## Provided material:
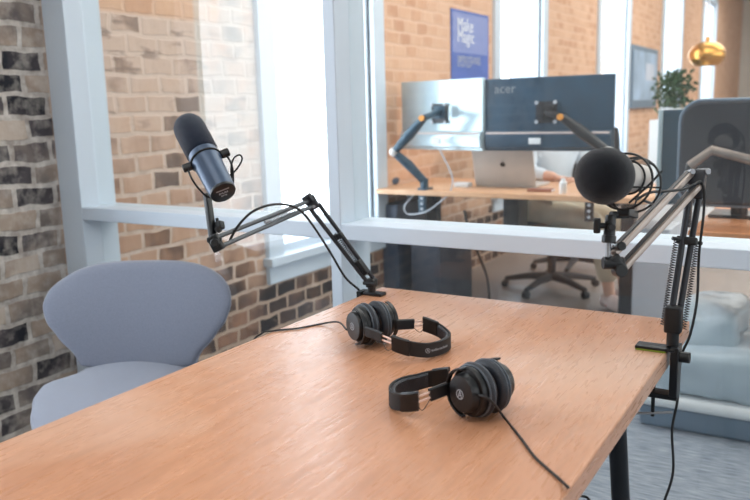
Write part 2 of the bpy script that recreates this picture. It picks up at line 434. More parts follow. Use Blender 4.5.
for i, (a, b) in enumerate(WIN):
    fr = MB(); t = .105; x0 = XW-.02; x1 = XW+.025
    fr.bx(x0, x1, a-t, a+.012, ZS-.02, ZT+t); fr.bx(x0, x1, b-.012, b+t, ZS-.02, ZT+t); fr.bx(x0, x1, a-t, b+t, ZT, ZT+t)
    # jamb linings
    fr.bx(XW-.28, XW, a, a+.012, ZS, ZT); fr.bx(XW-.28, XW, b-.012, b, ZS, ZT)
    # sash
    fr.bx(XW-.05, XW-.02, a, a+.025, ZS, ZT); fr.bx(XW-.05, XW-.02, b-.025, b, ZS, ZT); fr.bx(XW-.05, XW-.02, a, b, ZS, ZS+.05); fr.bx(XW-.05, XW-.02, a, b, ZT-.05, ZT)
    wn = structure(fr, 'window_%d' % (i+1), M['paint'], bev=.004)
    sl = MB(); sl.bx(XW-.28, XW+.055, a-t-.02, b+t+.02, ZS-.03, ZS+.012); sl.bx(XW-.01, XW+.022, a-t, b+t, ZS-.12, ZS-.03)
    sl.build('window_sill', M['paint'], wn, bev=.004)
    MB().bx(XW-.038, XW-.032, a+.02, b-.02, ZS+.02, ZT-.02).build('pane', M['wglass'], wn, smooth=False)

# glazed partition: posts, rails, panes
XE = 3.2
def member(name, x0, x1, z0, z1, y0=G, y1=1.895):
    return structure(MB().bx(x0, x1, y0, y1, z0, z1), name, M['paint'], bev=.003)
member('trim_1', XW, -2.232, 0, CEIL)                      # wall post
member('trim_2', -1.204, -1.167, 0, CEIL)                  # mullion
member('trim_3', XE-.05, XE, 0, CEIL)
ZR0, ZR1 = .849, .893
member('trim_4', -2.232, -1.204, ZR0, ZR1); member('trim_5', -1.167, XE-.05, ZR0, ZR1)
member('trim_6', -2.232, -1.204, 0, .09); member('trim_7', -1.167, XE-.05, 0, .09)
member('trim_8', -2.232, -1.204, 2.7, 2.76); member('trim_9', -1.167, XE-.05, 2.7, 2.76)
k = 6
for (a, b) in ((-2.232, -1.204), (-1.167, XE-.05)):
    for (z0, z1) in ((.09, ZR0), (ZR1, 2.7)):
        structure(MB().bx(a, b, GG-.004, GG+.004, z0, z1), 'window_%d' % (k+1), M['glass'], smooth=False); k += 1

# ================================================================== TABLE
XL, XRR, YF, YN = -.995, -.253, 1.668, -.15
TT, TK = .75, .034
tb = thing('conference_table', 'long oak topped table with black steel legs, nearest to the camera', 'table', ((XL+XRR)/2, (YF+YN)/2, 0))
MB().bx(XL, XRR, YN, YF, TT-TK, TT).build('tabletop', M['table'], tb, world=True, bev=.003, smooth=False)
f_ = MB()
for x in (XL+.12, XRR-.12): f_.bx(x-.02, x+.02, YN+.15, YF-.15, TT-TK-.03, TT-TK)
for yy in (YN+.6, YF-.6): f_.bx(XL+.12, XRR-.12, yy-.02, yy+.02, TT-TK-.03, TT-TK)
f_.build('under_frame', M['steel'], tb, world=True)
for sx in (0, 1):
    for yy in (1.19, .15):
        x0 = (XRR-.03) if sx else (XL+.03); x1 = x0+(.055 if sx else -.055)
        MB().tube([(x0, yy, TT-TK), (x1, yy, 0)], .0145, 20).build('leg', M['steel'], tb, world=True)
        
# ================================================================== LOUNGE CHAIR
CB = V((-1.760, 1.530, 0)); ang = math.atan2(-.89, .45)      # facing
def interp(tab, v):
    P = [V((a, b, 0)) for a, b in tab]
    for (a, fa), (b, fb) in zip(tab, tab[1:]):
        if v <= b:
            t = (v-a)/(b-a); t = t*t*(3-2*t); return fa+(fb-fa)*t
    return tab[-1][1]
def seat_map(root):  # local: +x forward
    return root
ch = thing('lounge_chair', 'blue grey wool lounge chair with winged back, left of the oak table', 'chair', (CB.x, CB.y, 0), ang)
# backrest: local +x forward, y across, z up
def hull(front, back, nu, nv):
    """closed shell from two grids"""
    mb = MB(); A = [[mb._v(front(i/(nu-1)*2-1, j/(nv-1))) for i in range(nu)] for j in range(nv)]
    B = [[mb._v(back(i/(nu-1)*2-1, j/(nv-1))) for i in range(nu)] for j in range(nv)]
    for G_ in (A, B):
        for j in range(nv-1):
            for i in range(nu-1):
                mb._f([G_[j][i], G_[j][i+1], G_[j+1][i+1], G_[j+1][i]])
    for j in range(nv-1):
        for i in (0, nu-1): mb._f([A[j][i], A[j+1][i], B[j+1][i], B[j][i]])
    for i in range(nu-1):
        for j in (0, nv-1): mb._f([A[j][i], A[j][i+1], B[j][i+1], B[j][i]])
    return mb
BW = [(0, .178), (.12, .185), (.34, .236), (.52, .272), (.70, .289), (.86, .282), (1, .240)]
ZB0, ZB1 = .455, .762
def back_pt(off):
    def fn(u, v):
        wd = interp(BW, v); q = abs(u)
        yy = wd*u*(1-.0*q)
        top = ZB1-.040*q**4
        z = ZB0+(top-ZB0)*v+.012*q*q*(1-v)
        x = -.10*v*v-.02*v+.42*yy*yy*(1+.8*v)+off*(1-.35*q**4)*(1-.25*v**6)
        return V((x, yy, z))
    return fn
bk = hull(back_pt(.024), back_pt(-.026), 15, 11).build('backrest', M['fabric'], ch, sub=2)
bake(bk)
SW = [(0, .185), (.13, .172), (.21, .192), (.33, .236), (.55, .215), (.75, .175), (1, .11)]
def seat_pt(off):
    def fn(u, v):
        wd = interp(SW, v); q = abs(u); yy = wd*u
        x = -.02+.50*v-(.05*q**3*v)
        z = .425+.030*(1-q*q)*(1-v)+.02*q**3*(1-abs(v-.5))-.01*v*v + off*(1-.45*q**4)*(1-.45*v**8)
        return V((x, yy, z))
    return fn
st_ = hull(seat_pt(.032), seat_pt(-.045), 15, 13).build('seat', M['fabric'], ch, sub=2); bake(st_)
MB().lathe([(0, .36), (.12, .37), (.14, .42), (.1, .44), (0, .44)], Matrix.Translation((.22, 0, 0)), 24).build('seat_support', M['steel'], ch)
for a in (45, 135, 225, 315):
    d = V((math.cos(R(a)), math.sin(R(a)), 0))
    MB().tube([V((.22, 0, .38))+d*.06, V((.22, 0, 0))+d*.27], [.016, .011], 16).build('leg', M['steel'], ch)

# ================================================================== MICROPHONE ARMS
def link_pair(mb, a, b, r, side, gap, n=12):
    """two parallel tubes between joints, offset perpendicular to the arm in direction side"""
    a, b = V(a), V(b); s = V(side).normalized()*gap
    mb.tube([a+s*.75, b+s], r, n); mb.tube([a-s*.75, b-s], r, n)
def spring(a, b, r, turns=26, wr=.0009):
    a, b = V(a), V(b); fz = frame_z(b-a); L_ = (b-a).length
    return [a+fz.to_3x3() @ V((r*math.cos(2*math.pi*t/8), r*math.sin(2*math.pi*t/8), L_*t/(8*turns))) for t in range(8*turns+1)]

# ---- left arm
B0 = at(375, 293, 'z', .75); B0 = V((-.975, 1.585, .75))
E1 = dep(312, 203, 1.86); T1 = dep(216, 243, 1.62)
la = thing('boom_arm', 'black folding microphone arm clamped to the far left corner of the oak table', 'microphone arm', (B0.x, B0.y, .75))
c = MB(); c.box(B0+V((.008, 0, .004)), (.052, .028, .008), None, .003); c.bx(XL-.014, XL-.002, B0.y-.017, B0.y+.017, .69, .758)
c.bx(XL-.014, XL+.04, B0.y-.017, B0.y+.017, .682, .692); c.cyl((XL+.025, B0.y, .655), (XL+.025, B0.y, .7155), .005)
c.build('clamp', M['blackm'], la, world=True)
c = MB(); c.cyl(B0+V((0, 0, .006)), B0+V((0, 0, .028)), .010); c.box(B0+V((0, 0, .030)), (.022, .024, .022), None, .004)
c.cyl(B0+V((-.017, -.01, .030)), B0+V((.017, -.01, .030)), .005); c.build('swivel_base', M['black'], la, world=True)
S1 = B0+V((0, 0, .032)); d = (E1-S1).normalized(); sd = d.cross(fw).normalized()
mb = MB(); link_pair(mb, S1+d*.005, E1-d*.01, .0052, sd, .0115); mb.build('lower_arm', M['satin'], la, world=True, label='black twin tube lower section')
mb = MB(); mb.tube(spring(S1+d*.02-fw*.008, S1+d*.15-fw*.008, .0042), .0009, 5); mb.build('spring', M['blackm'], la, world=True)
MB().box(S1+d*.045, (.024, .014, .04), frame_z(d), .003).build('arm_bracket', M['black'], la, world=True); MB().box(S1+d*.14, (.034, .012, .014), frame_z(d), .003).build('arm_bracket', M['black'], la, world=True)
d2 = (T1-E1).normalized(); sd2 = d2.cross(fw).normalized()
mb = MB(); link_pair(mb, E1+d2*.01, T1-d2*.005, .0050, sd2, .0105); mb.build('upper_arm', mat('dark_grey_tube', (88, 92, 96), .35, metal=.4), la, world=True, label='grey twin tube upper section')
mb = MB(); mb.tube(spring(E1+d2*.03-fw*.006, E1+d2*.15-fw*.006, .004), .0009, 5); mb.cyl(E1+d2*.15-fw*.006, E1+d2*.165-fw*.006, .004); mb.build('spring', M['silver'], la, world=True)
mb = MB(); mb.box(E1, (.026, .016, .034), frame_z(sd2), .004); mb.box(E1+sd2*-.012+d2*.005, (.026, .014, .022), frame_z(d), .003)
mb.build('elbow_joint', M['satin'], la, world=True)
mb = MB()
for s_ in (-1, 1): mb.cyl(E1+sd2*.0105*s_-fw*.011, E1+sd2*.0105*s_+fw*.011, .0042, 14)
mb.cyl(E1+d2*-.012+sd2*.004-fw*.013, E1+d2*-.012+sd2*.004+fw*.013, .004, 14)
mb.build('bolt', M['silver'], la, world=True)
mb = MB(); mb.box(T1, (.024, .018, .036), frame_z(sd2), .004); mb.cyl(T1-fw*.016, T1+fw*.016, .009); mb.cyl(T1-cr*.0+cu*.006-cr*.018, T1+cu*.006+cr*.012, .006)
mb.build('end_joint', M['black'], la, world=True)
Y1 = dep(207, 194, 1.66); Y0 = dep(214, 246, 1.63)
mb = MB(); ax = (Y1-Y0).normalized(); mb.box((Y1+Y0)/2, (.012, .016, (Y1-Y0).length), frame_z(ax), .003)
mb.cyl(Y0+cr*.014+ax*.03, Y0+cr*.014+ax*.062, .0035); mb.cyl(Y0+cr*.014+ax*.036-fw*.01, Y0+cr*.014+ax*.036+fw*.01, .006)
mb.build('mount_post', M['black'], la, world=True)
mb = MB(); kk = Y0+ax*.045
mb.box(kk+cr*.016, (.022, .016, .018), frame_z(ax), .004); mb.build('adjustment_knob', M['black'], la, world=True)

# ---- left microphone: pose from its photographed axis
mc = dep(205, 158, 1.60)
axm = (math.cos(R(30))*(-.535*cr+.845*cu)+math.sin(R(30))*fw).normalized()    # rear cap -> foam
O_ = mc-axm*.105
side = (cr - axm*cr.dot(axm)).normalized(); oth = axm.cross(side)
MX = Matrix((side, oth, axm)).transposed().to_4x4(); MX.translation = O_
mic = thing('broadcast_microphone', 'slate grey broadcast microphone with foam cover, tilted up on the left arm', 'microphone', O_)
MB().lathe([(0, .112), (.024, .112), (.029, .116), (.0335, .122), (.034, .19), (.0325, .205), (.027, .216), (.017, .222), (0, .224)], MX, 40).build('windscreen', M['foam'], mic, world=True)
MB().lathe([(0, .004), (.0255, .004), (.0275, .010), (.0295, .085), (.0315, .092), (.0318, .114), (0, .114)], MX, 40).build('body', M['slate'], mic, world=True)
MB().lathe([(0, 0), (.0235, 0), (.0262, .002), (.0268, .006), (.026, .009), (0, .009)], MX, 40).build('rear_cap', M['black'], mic, world=True)
def on_cap(x, y, dd): return MX @ V((x, y, -dd-.0001))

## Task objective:
Give again, word for word, every line from the top of the data above to the line holding "M['wglass'], wn, smooth=False)", inclusive, with the pictures left out.

## Exercise solution:
Write part 2 of the bpy script that recreates this picture. It picks up at line 434. More parts follow. Use Blender 4.5.
for i, (a, b) in enumerate(WIN):
    fr = MB(); t = .105; x0 = XW-.02; x1 = XW+.025
    fr.bx(x0, x1, a-t, a+.012, ZS-.02, ZT+t); fr.bx(x0, x1, b-.012, b+t, ZS-.02, ZT+t); fr.bx(x0, x1, a-t, b+t, ZT, ZT+t)
    # jamb linings
    fr.bx(XW-.28, XW, a, a+.012, ZS, ZT); fr.bx(XW-.28, XW, b-.012, b, ZS, ZT)
    # sash
    fr.bx(XW-.05, XW-.02, a, a+.025, ZS, ZT); fr.bx(XW-.05, XW-.02, b-.025, b, ZS, ZT); fr.bx(XW-.05, XW-.02, a, b, ZS, ZS+.05); fr.bx(XW-.05, XW-.02, a, b, ZT-.05, ZT)
    wn = structure(fr, 'window_%d' % (i+1), M['paint'], bev=.004)
    sl = MB(); sl.bx(XW-.28, XW+.055, a-t-.02, b+t+.02, ZS-.03, ZS+.012); sl.bx(XW-.01, XW+.022, a-t, b+t, ZS-.12, ZS-.03)
    sl.build('window_sill', M['paint'], wn, bev=.004)
    MB().bx(XW-.038, XW-.032, a+.02, b-.02, ZS+.02, ZT-.02).build('pane', M['wglass'], wn, smooth=False)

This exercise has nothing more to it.